Saturday, March 19, 2005

 

Why does Deborah Pryce fear her constituents?

Not sure how we missed this a couple of days ago, but Ohio's own U.S. Rep. Deborah Pryce is now opening telling her fellow Republicans to stop holding "town hall" meetings with their constituents. From USA Today:
Republicans in Congress have a game plan to avoid "March madness" when they go home this weekend to talk to constituents about Social Security during a two-week holiday recess. Shaken by raucous protests at open "town hall"-style meetings last month, House Republican Conference Chairwoman Deborah Pryce of Ohio and other GOP leaders are urging lawmakers to hold lower-profile events this time.

[. . .]

This month, Republican leaders say they are chucking the open town-hall format. They plan to visit newspaper editorial boards and talk to constituents at Rotary Club lunches, senior citizen centers, chambers of commerce meetings and local businesses. In those settings, "there isn't an opportunity for it to disintegrate into something that's less desirable," says Sen. Rick Santorum of Pennsylvania, chairman of the Senate Republican Conference.

[. . .]

Pryce says many Republicans "came back amazed at the depths that the opposition is going to and a little wiser about how to promote our issues." She says opposition tactics scared away constituents with "legitimate concerns," and Republicans now want to "put a little more control back into it."
What constitutes a lower-profile event?
Republican leaders are urging their party's lawmakers to take the spotlight off themselves by convening panels of experts from the Social Security Administration, conservative think tanks, local colleges and like-minded interest groups to answer questions about the federal retirement program.
Say, does that mean Pryce suggests her cohorts not publicize the event or ice out those that aren't robo-supporters? Why, heck no!
Pryce denies that her party's members would limit participants or audiences to supporters, as the Bush administration has done during its current 60-day Social Security tour.
But, apparently not everyone got the word.
Rep.

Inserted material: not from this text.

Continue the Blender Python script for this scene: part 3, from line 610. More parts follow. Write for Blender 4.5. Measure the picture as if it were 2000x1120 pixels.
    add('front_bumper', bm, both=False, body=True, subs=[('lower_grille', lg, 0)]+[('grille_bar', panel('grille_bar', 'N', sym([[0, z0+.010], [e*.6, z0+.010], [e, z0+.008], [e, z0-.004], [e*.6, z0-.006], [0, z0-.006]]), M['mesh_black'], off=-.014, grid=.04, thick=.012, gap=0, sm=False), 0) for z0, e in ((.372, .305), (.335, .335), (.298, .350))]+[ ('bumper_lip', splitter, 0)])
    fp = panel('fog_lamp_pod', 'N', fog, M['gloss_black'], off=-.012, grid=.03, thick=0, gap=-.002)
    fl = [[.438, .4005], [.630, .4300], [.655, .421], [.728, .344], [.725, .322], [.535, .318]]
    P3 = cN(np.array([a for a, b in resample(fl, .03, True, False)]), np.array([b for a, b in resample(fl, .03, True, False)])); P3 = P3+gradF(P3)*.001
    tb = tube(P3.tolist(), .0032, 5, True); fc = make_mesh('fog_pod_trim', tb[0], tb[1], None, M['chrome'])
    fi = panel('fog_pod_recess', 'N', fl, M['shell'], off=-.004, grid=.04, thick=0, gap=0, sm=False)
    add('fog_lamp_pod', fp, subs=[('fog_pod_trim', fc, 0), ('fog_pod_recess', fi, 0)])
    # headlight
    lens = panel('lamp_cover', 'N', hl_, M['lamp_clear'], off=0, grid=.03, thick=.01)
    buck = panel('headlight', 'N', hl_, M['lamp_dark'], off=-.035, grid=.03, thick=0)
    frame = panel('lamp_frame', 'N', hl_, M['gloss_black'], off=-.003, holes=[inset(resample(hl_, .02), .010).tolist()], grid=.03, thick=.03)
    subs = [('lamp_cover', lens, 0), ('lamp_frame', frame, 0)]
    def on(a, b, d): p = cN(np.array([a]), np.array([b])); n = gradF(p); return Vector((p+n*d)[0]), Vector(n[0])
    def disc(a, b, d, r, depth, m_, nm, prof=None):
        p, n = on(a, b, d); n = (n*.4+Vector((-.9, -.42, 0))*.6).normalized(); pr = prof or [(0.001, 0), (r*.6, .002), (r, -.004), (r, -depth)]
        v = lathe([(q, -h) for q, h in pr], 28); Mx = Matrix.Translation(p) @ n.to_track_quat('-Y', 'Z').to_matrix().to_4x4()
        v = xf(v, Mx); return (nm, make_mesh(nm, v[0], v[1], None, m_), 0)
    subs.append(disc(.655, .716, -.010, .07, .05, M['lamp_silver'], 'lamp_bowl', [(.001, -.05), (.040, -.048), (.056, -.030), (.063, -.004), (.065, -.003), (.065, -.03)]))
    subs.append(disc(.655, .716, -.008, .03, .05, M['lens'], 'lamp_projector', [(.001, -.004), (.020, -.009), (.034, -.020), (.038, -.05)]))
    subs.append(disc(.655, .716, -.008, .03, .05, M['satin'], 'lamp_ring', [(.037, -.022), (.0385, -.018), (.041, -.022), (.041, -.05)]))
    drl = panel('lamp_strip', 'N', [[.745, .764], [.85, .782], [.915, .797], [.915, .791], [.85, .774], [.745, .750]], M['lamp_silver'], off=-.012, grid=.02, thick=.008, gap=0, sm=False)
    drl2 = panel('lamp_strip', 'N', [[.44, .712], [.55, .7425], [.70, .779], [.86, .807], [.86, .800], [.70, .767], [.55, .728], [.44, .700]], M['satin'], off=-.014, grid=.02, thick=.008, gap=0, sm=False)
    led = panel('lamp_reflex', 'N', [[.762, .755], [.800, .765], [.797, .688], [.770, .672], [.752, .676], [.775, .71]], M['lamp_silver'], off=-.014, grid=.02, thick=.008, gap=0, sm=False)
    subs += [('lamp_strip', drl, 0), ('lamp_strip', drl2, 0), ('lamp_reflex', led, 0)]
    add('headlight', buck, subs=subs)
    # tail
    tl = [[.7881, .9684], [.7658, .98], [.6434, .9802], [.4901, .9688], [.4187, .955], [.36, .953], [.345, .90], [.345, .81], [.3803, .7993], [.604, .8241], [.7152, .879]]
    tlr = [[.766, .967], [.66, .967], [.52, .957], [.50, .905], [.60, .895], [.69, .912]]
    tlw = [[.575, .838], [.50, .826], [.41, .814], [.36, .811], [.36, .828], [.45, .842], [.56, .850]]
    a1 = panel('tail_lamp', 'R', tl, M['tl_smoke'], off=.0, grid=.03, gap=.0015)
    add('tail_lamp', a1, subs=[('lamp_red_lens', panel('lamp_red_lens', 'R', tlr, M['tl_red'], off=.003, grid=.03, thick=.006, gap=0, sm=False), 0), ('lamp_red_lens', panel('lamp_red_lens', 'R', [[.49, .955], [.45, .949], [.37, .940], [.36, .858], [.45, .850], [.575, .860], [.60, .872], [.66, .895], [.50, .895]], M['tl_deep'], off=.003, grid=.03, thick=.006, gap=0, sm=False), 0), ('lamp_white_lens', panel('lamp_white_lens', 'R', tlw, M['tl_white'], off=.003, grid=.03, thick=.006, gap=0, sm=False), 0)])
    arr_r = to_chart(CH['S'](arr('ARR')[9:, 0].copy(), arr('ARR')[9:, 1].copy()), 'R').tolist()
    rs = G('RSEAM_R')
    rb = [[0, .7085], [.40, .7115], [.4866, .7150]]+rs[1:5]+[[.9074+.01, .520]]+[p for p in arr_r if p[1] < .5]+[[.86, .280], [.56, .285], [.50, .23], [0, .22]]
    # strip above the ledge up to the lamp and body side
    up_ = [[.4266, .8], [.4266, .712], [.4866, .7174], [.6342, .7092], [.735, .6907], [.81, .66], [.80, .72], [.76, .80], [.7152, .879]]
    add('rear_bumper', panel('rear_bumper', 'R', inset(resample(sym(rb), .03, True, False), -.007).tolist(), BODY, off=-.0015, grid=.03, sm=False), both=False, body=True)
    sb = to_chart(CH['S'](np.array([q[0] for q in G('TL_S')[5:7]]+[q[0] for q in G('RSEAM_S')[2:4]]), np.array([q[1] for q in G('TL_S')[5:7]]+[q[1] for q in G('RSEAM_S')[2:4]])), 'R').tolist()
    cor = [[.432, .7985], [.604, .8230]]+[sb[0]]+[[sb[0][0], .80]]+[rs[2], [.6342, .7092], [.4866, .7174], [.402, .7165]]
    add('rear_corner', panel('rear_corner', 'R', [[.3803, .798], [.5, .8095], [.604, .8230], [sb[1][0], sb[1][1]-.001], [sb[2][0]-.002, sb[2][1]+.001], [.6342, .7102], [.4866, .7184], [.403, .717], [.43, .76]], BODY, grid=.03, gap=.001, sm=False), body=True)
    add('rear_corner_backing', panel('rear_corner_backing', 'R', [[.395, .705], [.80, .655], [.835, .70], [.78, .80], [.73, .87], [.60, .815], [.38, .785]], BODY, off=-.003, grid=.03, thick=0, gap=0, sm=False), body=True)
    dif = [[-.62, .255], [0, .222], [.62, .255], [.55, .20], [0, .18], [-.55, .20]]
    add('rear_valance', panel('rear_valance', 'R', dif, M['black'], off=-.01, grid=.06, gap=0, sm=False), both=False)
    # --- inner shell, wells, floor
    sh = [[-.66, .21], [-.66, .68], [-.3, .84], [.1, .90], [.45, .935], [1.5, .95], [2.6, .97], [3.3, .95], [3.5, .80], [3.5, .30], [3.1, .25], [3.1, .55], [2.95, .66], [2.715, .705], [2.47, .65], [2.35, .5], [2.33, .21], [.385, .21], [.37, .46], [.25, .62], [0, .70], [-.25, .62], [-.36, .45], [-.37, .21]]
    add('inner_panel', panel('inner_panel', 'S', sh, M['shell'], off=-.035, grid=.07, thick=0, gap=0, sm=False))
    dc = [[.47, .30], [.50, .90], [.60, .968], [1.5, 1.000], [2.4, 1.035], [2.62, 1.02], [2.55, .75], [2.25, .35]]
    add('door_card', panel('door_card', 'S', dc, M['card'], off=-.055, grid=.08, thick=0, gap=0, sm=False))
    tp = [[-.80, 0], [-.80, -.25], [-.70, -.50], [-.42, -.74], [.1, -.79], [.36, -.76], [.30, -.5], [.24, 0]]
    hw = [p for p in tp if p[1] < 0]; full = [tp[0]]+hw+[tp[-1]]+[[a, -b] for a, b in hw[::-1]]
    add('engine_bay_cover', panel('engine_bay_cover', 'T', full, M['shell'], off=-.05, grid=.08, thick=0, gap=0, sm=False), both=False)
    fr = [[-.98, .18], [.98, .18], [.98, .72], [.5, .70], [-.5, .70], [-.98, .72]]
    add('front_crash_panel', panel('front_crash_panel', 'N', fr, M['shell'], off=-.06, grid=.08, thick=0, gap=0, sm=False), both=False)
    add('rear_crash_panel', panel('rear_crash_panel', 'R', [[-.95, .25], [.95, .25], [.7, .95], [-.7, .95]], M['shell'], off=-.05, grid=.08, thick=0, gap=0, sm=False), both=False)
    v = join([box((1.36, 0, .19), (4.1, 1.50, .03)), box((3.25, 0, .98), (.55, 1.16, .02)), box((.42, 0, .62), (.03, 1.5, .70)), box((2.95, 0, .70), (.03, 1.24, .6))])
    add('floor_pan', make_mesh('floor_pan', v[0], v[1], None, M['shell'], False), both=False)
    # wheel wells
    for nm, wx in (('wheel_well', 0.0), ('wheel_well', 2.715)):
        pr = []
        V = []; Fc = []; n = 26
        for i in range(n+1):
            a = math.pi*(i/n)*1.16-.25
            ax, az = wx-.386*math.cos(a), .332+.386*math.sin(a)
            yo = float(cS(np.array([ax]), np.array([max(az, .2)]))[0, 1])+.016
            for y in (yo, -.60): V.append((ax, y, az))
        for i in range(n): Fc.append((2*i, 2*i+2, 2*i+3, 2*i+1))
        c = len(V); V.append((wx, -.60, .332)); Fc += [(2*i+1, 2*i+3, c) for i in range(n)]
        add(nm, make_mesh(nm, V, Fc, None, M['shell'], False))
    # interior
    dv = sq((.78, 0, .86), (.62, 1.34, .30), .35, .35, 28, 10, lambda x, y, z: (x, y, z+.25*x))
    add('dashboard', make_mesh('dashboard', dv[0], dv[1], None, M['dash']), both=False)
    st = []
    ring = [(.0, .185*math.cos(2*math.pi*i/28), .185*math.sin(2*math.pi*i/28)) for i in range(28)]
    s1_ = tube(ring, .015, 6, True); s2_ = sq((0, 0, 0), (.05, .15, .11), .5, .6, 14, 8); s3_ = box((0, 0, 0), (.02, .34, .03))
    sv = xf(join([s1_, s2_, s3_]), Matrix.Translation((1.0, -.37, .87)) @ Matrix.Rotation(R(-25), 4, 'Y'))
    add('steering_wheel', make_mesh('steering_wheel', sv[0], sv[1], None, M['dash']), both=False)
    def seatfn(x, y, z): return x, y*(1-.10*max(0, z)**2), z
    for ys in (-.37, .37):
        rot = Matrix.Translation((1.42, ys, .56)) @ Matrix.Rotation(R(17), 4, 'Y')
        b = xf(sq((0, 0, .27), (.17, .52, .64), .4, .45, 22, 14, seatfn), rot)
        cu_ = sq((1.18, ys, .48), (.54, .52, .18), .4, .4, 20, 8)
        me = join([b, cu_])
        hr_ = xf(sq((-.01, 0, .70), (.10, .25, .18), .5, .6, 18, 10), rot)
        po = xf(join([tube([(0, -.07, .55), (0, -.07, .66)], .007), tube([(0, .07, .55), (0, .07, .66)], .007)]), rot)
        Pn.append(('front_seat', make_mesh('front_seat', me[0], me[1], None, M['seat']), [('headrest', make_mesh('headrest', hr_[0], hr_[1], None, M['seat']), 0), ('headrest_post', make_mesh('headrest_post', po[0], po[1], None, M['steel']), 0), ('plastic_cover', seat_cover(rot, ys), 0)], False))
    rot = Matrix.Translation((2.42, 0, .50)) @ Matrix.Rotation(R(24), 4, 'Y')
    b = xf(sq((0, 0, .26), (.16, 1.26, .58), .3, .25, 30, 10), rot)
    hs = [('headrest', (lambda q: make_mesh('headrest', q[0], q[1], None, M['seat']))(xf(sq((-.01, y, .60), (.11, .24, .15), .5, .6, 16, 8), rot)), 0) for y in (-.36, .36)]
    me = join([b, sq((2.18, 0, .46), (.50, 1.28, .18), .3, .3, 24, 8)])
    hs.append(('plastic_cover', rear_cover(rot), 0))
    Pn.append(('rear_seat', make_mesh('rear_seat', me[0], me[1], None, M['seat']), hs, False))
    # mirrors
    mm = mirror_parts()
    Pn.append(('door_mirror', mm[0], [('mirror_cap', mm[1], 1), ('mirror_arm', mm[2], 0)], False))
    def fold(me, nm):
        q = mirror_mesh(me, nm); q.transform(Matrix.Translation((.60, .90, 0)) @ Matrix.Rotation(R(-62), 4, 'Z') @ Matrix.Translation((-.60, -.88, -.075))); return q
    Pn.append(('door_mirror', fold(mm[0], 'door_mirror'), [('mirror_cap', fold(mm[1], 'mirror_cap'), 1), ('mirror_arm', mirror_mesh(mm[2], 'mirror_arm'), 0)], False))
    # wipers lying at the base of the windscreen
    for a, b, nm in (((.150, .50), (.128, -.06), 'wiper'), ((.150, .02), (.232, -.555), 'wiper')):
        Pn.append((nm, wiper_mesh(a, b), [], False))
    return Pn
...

Shelley Moore Capito of West Virginia, . . . offered advice on how to avoid disruptions to her fellow Republicans at a House caucus meeting last week. . . "You don't call on (protesters) when you see them in the audience, because you know who your constituents are," says Capito.
As House Republican chair, Pryce is not exactly being bombarded with kudos for how the whole Social Security thing is going. Our guess is that was a factor in yesterday's announcement that Pryce was crossed off the list of possible replacements for Tom Delay if (when) he is indicted and forced to take a demotion. (And we'll buy a case of beer for the first person who can explain to us exact what Pryce's new post is.)